Data for the task:
____

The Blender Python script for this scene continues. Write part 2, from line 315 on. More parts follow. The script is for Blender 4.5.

____

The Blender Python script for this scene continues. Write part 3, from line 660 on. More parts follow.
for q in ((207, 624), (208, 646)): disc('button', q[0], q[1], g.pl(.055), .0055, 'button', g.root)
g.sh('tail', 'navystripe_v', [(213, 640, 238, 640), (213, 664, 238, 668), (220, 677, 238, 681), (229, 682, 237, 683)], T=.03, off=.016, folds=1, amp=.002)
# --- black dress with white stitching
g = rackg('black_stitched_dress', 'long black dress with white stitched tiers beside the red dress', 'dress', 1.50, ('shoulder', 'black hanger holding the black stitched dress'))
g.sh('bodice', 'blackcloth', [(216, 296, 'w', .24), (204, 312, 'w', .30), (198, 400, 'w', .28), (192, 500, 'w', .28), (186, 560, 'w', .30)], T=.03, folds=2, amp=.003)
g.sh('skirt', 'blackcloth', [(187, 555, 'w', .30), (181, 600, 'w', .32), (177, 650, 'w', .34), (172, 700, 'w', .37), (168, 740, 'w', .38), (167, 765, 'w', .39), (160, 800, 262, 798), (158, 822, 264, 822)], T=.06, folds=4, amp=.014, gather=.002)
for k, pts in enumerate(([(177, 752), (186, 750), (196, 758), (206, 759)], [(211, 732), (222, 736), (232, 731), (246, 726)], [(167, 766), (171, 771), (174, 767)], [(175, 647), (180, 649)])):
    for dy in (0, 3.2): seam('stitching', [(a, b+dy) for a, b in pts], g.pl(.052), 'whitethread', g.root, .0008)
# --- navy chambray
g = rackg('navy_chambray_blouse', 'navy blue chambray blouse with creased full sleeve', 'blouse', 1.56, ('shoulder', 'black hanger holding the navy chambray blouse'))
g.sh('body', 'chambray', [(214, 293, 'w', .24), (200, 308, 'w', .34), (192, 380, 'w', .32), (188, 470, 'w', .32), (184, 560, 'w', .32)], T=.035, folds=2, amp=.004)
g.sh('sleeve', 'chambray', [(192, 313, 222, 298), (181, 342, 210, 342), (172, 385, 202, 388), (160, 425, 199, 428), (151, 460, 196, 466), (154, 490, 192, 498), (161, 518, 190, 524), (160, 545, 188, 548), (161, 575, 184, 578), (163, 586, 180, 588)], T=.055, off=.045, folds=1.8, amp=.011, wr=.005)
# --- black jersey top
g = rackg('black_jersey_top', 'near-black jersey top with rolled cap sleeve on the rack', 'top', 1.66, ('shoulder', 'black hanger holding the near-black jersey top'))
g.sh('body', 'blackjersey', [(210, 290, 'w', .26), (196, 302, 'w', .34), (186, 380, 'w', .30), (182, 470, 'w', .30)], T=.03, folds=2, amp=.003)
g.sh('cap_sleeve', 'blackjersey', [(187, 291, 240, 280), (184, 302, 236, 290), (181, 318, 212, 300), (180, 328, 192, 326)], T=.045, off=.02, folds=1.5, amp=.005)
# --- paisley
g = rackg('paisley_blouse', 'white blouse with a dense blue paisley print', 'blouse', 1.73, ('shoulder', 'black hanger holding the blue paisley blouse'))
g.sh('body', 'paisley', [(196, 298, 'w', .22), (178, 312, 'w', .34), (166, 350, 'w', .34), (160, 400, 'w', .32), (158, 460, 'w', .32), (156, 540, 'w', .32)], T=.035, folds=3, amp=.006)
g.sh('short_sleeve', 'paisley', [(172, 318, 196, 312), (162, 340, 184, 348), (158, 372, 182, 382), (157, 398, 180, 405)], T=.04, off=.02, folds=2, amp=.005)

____

Given problem: Give the count of lines containing "part", with no added text.

Task solution: 2